For a competitor like Kennedy, a race to the moon was the ultimate competition. For a man who loved the sea, space was “the new ocean,” and in September 1962 he told students at Rice University, “
We set sail on this new sea
because there is knowledge to be gained, and new rights to be won and used for the progress for all people.” But he still harbored doubts about the cost and value of a lunar mission. Soon after announcing the program, he suggested a joint expedition to Khrushchev during their summit in Vienna. After initially dismissing the idea, Khrushchev returned to it later, saying, “
All right—why not
?” But when Kennedy raised it again, he insisted it could only follow a general disarmament.

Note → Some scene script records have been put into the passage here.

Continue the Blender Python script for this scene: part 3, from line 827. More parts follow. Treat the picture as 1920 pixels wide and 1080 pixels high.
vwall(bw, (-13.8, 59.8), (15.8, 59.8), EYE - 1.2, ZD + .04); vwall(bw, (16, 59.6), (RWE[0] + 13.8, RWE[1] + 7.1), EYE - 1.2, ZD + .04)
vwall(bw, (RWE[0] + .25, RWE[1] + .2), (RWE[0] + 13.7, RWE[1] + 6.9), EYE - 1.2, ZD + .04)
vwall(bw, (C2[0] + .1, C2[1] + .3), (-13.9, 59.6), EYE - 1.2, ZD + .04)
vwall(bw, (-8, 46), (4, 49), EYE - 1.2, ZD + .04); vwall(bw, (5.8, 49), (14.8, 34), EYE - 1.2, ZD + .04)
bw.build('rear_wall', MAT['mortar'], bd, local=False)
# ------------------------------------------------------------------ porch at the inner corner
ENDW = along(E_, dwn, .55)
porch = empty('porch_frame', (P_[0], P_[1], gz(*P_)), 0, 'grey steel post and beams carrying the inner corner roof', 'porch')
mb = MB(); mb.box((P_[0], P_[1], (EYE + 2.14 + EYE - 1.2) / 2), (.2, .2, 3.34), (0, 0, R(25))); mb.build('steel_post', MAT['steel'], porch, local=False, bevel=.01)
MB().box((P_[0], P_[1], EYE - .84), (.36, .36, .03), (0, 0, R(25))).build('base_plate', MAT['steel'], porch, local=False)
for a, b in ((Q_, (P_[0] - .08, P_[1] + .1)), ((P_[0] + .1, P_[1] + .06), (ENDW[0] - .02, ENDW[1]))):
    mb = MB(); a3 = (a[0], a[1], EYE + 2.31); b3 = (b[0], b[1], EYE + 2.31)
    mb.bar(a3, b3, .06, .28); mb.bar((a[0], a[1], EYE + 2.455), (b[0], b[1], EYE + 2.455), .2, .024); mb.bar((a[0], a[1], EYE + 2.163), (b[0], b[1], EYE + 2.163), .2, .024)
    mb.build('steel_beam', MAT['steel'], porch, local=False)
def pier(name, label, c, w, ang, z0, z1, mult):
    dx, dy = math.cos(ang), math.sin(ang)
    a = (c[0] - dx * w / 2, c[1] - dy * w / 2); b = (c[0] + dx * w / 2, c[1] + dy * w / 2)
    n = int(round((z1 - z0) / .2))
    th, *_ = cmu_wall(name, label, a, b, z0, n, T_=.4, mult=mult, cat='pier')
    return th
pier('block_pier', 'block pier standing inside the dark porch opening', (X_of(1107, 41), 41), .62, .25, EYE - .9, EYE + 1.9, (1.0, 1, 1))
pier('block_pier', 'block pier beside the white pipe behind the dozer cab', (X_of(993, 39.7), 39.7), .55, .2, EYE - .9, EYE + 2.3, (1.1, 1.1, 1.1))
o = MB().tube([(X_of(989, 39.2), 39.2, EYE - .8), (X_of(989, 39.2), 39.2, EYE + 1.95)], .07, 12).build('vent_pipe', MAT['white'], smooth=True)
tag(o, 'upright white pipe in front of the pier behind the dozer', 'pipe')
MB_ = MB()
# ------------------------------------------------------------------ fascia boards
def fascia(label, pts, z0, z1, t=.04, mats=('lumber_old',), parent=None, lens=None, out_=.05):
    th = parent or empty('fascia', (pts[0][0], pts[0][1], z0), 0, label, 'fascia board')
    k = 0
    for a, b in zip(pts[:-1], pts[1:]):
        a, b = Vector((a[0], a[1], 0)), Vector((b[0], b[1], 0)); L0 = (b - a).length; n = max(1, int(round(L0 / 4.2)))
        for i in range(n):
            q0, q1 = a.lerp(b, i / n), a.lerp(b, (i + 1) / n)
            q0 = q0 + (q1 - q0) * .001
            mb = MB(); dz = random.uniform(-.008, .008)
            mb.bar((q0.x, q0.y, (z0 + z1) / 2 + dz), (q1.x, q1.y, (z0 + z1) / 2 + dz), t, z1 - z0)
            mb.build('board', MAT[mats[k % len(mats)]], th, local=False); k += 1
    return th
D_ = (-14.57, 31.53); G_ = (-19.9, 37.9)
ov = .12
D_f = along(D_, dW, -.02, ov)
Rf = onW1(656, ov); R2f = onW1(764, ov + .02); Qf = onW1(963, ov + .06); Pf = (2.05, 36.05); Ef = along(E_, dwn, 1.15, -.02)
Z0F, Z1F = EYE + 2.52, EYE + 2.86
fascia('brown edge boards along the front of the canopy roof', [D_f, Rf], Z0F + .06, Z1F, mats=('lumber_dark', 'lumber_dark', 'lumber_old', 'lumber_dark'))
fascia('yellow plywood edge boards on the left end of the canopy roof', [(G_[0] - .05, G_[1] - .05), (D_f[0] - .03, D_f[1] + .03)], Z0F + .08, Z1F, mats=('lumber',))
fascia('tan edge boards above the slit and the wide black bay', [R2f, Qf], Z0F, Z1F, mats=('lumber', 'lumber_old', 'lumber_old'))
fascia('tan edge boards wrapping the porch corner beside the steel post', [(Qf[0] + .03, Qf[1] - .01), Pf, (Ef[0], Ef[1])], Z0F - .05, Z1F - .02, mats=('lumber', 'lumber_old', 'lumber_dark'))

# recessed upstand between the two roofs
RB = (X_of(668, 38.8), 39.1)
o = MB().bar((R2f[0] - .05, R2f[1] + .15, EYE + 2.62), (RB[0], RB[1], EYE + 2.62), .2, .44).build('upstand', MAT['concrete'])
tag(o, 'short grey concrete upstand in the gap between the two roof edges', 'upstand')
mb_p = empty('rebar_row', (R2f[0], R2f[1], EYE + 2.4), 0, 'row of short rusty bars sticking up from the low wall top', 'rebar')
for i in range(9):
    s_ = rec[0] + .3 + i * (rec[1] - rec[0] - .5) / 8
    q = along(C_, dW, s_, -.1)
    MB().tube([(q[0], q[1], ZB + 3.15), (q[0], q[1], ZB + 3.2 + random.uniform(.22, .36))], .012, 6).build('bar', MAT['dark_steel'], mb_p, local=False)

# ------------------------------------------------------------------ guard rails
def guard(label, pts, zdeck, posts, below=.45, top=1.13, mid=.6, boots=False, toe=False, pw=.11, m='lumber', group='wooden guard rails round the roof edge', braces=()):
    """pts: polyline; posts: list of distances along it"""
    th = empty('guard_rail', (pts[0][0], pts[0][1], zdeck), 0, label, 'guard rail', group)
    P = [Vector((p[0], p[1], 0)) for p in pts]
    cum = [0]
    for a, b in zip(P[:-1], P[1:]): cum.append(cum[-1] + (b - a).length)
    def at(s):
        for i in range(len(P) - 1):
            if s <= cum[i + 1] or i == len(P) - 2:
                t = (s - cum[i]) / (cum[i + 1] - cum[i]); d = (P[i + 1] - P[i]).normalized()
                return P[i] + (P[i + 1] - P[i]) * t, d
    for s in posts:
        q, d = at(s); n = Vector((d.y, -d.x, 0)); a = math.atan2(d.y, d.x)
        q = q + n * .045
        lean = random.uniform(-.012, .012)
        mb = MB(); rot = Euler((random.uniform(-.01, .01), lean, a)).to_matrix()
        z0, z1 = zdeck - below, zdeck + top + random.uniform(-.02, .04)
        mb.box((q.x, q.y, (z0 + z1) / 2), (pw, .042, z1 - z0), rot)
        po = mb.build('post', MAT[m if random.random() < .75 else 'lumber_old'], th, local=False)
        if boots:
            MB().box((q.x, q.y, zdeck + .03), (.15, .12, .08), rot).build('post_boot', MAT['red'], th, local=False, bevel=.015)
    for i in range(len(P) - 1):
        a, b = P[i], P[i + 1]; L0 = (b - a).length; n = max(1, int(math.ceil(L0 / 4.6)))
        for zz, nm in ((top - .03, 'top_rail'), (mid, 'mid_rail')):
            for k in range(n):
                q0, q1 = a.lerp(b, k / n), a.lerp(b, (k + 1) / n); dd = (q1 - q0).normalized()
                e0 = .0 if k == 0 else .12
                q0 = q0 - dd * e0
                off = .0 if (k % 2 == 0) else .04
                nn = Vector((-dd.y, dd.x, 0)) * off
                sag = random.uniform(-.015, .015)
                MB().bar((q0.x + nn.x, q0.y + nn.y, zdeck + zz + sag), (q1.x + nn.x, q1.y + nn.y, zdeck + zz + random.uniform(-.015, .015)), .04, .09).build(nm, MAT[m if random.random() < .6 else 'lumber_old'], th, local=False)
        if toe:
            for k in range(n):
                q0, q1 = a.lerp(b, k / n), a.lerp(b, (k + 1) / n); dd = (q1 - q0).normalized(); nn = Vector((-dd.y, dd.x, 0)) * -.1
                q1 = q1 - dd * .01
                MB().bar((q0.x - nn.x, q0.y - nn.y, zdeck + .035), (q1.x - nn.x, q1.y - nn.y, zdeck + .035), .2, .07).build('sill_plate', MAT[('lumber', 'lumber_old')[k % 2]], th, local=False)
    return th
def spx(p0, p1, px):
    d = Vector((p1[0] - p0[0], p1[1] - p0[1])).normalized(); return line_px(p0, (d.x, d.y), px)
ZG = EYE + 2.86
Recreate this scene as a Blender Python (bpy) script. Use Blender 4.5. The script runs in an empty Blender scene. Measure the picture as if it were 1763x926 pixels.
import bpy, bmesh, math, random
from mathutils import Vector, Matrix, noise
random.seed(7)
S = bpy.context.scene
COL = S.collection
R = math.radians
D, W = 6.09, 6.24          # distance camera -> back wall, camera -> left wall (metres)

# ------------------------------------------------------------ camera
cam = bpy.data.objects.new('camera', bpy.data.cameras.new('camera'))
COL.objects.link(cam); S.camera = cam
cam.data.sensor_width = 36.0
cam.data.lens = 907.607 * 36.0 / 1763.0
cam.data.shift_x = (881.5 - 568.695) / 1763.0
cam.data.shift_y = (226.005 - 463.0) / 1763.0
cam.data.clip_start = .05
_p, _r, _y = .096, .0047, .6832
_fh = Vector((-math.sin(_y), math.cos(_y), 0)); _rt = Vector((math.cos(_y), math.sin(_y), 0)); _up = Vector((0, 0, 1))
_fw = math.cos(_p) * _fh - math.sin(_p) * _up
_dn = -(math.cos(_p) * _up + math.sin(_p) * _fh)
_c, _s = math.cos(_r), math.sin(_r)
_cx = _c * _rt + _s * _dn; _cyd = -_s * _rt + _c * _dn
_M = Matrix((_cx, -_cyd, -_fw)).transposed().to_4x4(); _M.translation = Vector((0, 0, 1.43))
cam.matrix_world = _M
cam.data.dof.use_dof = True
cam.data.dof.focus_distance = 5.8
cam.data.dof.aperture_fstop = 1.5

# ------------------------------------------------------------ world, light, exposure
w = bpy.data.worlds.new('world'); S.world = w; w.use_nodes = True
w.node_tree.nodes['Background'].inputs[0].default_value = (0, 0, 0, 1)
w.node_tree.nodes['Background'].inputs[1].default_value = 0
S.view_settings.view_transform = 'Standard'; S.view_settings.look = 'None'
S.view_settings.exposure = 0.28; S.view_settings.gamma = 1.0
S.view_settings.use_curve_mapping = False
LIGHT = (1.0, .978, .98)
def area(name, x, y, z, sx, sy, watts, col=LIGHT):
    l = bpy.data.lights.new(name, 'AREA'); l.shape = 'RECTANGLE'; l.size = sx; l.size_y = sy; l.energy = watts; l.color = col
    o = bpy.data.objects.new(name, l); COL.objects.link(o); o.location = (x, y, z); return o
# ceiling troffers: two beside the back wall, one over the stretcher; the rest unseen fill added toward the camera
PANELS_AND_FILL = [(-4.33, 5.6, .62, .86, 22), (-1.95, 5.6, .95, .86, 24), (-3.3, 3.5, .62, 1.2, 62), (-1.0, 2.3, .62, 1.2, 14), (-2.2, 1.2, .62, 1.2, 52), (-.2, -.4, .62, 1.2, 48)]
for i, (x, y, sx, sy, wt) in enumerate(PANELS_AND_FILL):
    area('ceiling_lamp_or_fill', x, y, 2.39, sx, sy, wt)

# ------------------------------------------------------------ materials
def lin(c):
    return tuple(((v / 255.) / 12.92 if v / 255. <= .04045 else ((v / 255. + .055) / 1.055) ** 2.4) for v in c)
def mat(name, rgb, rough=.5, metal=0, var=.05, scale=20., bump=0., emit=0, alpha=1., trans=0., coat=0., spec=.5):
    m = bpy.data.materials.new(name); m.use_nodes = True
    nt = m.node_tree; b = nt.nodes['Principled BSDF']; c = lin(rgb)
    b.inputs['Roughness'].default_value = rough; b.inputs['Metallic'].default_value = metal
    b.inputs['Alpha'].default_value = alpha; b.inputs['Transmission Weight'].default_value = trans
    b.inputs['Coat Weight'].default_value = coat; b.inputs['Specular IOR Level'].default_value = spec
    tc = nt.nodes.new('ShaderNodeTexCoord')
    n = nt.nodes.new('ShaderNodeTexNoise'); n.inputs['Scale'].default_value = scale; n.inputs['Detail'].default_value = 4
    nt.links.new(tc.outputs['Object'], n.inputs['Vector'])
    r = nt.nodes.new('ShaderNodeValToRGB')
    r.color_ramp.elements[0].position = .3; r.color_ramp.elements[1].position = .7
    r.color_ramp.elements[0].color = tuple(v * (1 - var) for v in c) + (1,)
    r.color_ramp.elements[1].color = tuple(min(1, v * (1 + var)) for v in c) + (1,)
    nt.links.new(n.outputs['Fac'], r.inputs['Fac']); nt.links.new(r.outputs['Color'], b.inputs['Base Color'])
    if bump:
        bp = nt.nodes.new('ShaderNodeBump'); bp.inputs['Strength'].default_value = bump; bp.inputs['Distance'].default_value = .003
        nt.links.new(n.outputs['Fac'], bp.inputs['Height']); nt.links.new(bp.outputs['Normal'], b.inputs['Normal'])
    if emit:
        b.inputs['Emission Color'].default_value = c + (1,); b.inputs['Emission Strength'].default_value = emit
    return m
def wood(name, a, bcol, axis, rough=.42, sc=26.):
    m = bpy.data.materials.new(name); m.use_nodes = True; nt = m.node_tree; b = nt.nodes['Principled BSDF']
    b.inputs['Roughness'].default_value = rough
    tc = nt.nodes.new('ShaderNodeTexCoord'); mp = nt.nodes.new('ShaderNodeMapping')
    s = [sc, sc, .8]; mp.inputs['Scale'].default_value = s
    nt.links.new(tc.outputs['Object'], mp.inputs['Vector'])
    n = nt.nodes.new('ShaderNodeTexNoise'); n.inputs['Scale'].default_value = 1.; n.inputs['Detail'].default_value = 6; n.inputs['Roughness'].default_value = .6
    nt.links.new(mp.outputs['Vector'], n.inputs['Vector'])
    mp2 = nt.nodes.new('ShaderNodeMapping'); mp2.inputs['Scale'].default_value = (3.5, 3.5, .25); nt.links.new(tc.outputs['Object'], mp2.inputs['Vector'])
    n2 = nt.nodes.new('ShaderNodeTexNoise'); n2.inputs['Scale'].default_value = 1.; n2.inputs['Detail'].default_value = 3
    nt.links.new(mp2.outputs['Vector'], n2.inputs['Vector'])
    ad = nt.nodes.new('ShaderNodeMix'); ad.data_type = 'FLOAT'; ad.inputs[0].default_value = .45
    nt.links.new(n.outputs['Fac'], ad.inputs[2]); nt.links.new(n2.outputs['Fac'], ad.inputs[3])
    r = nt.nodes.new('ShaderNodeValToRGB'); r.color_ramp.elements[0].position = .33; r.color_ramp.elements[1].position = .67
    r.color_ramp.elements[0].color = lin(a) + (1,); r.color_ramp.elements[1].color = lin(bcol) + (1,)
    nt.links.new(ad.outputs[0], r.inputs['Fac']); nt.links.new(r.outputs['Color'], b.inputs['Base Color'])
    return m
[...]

He remained conflicted about a moon landing throughout 1961 and 1962. The romantic and visionary Kennedy liked its daring and challenge; the practical Kennedy fretted about its expense and wondered if it was simply a cold war stunt. At an August 1962 news conference he said that the United States remained behind the Soviet Union in long-range booster rockets but would soon surpass it. Achieving this, however, was requiring expenditure that he called “
a very heavy burden
upon us all.”
During a November 1962
meeting he and Webb argued about the relative importance of winning the race to the moon compared with NASA’s other projects. Webb believed that the lunar program was part of the goal of making America preeminent in space, calling it “one of the top-priority programs.”
“Jim, I think it is
the
top priority,” he said. “I think we ought to have that very clear. Some of these programs can slip six months, or nine months, and nothing strategic is going to happen. . . . But this is important for political reasons, international political reasons. This is, whether we like it or not, in a sense a race. If we get second to the moon, it’s nice, but it’s like being second any time.” When Webb suggested linking the lunar program to a broader one of making the United States preeminent in space, Kennedy became exasperated, and said, “I’m not that interested in space. I think it’s good, I think we ought to know about it, we’re ready to spend reasonable amounts of money. But we’re talking about these fantastic expenditures that wreck our budget and all these other domestic programs, and the only justification for it . . . is because we hope to beat them [the Soviets] and demonstrate that starting behind, as we did by a couple of years, by God, we passed them.”